Trump is under a gag order imposed at trial after prosecutors raised concerns about Trump’s habit of attacking people involved in his cases. It was modified after his conviction, though, to allow him to comment publicly about witnesses and jurors.

He remains barred from disclosing the identities or addresses of individual jurors, and from commenting about court staffers, the prosecution team and their families until he is sentenced.

His sentencing has been delayed until at least September.

Trump was convicted in Manhattan on 34 counts of falsifying business records arising from what prosecutors said was an attempt to cover up a hush money payment to porn actor Stormy Daniels just before the 2016 presidential election. She says she had a sexual encounter with Trump a decade earlier, which he denies.

The charge is punishable by up to four years behind bars, though it's not clear whether prosecutors will seek prison time. Incarceration would be a rare punishment for a first-time offender convicted of Trump’s charges, legal experts have noted. Other potential sentences include probation, a fine or a conditional discharge requiring Trump to stay out of trouble to avoid additional punishment.
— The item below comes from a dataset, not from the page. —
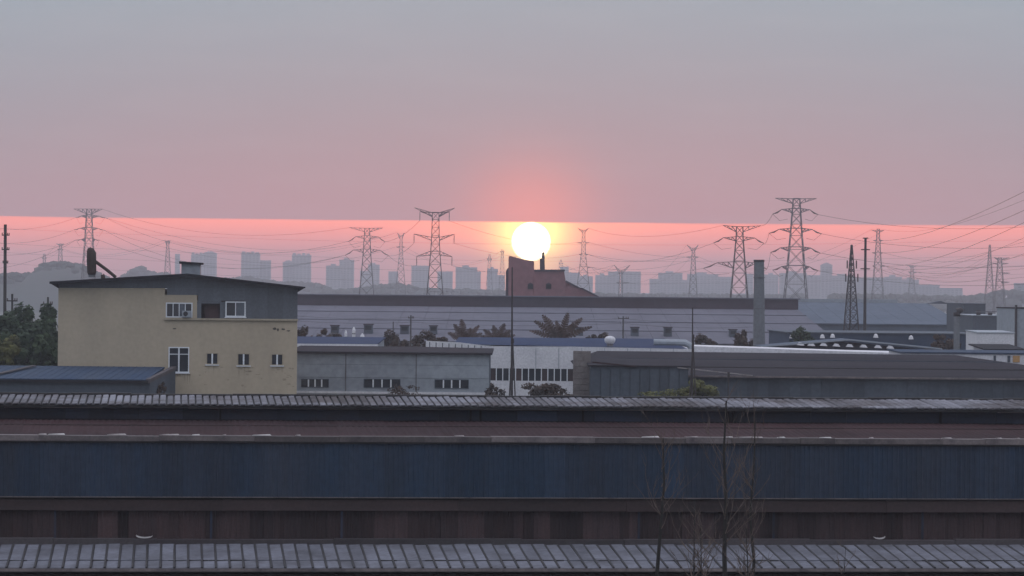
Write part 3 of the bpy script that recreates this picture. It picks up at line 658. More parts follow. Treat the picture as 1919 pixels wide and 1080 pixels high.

Trump is also trying to have the conviction overturned, pointing to the July Supreme Court ruling that gave him broad immunity from prosecution as a former president. That finding all but ended the possibility that he could face trial on election interference charges in Washington before the election.

The high court has rejected other similar suits framed as a conflict between states in recent years, including over the 2020 election results.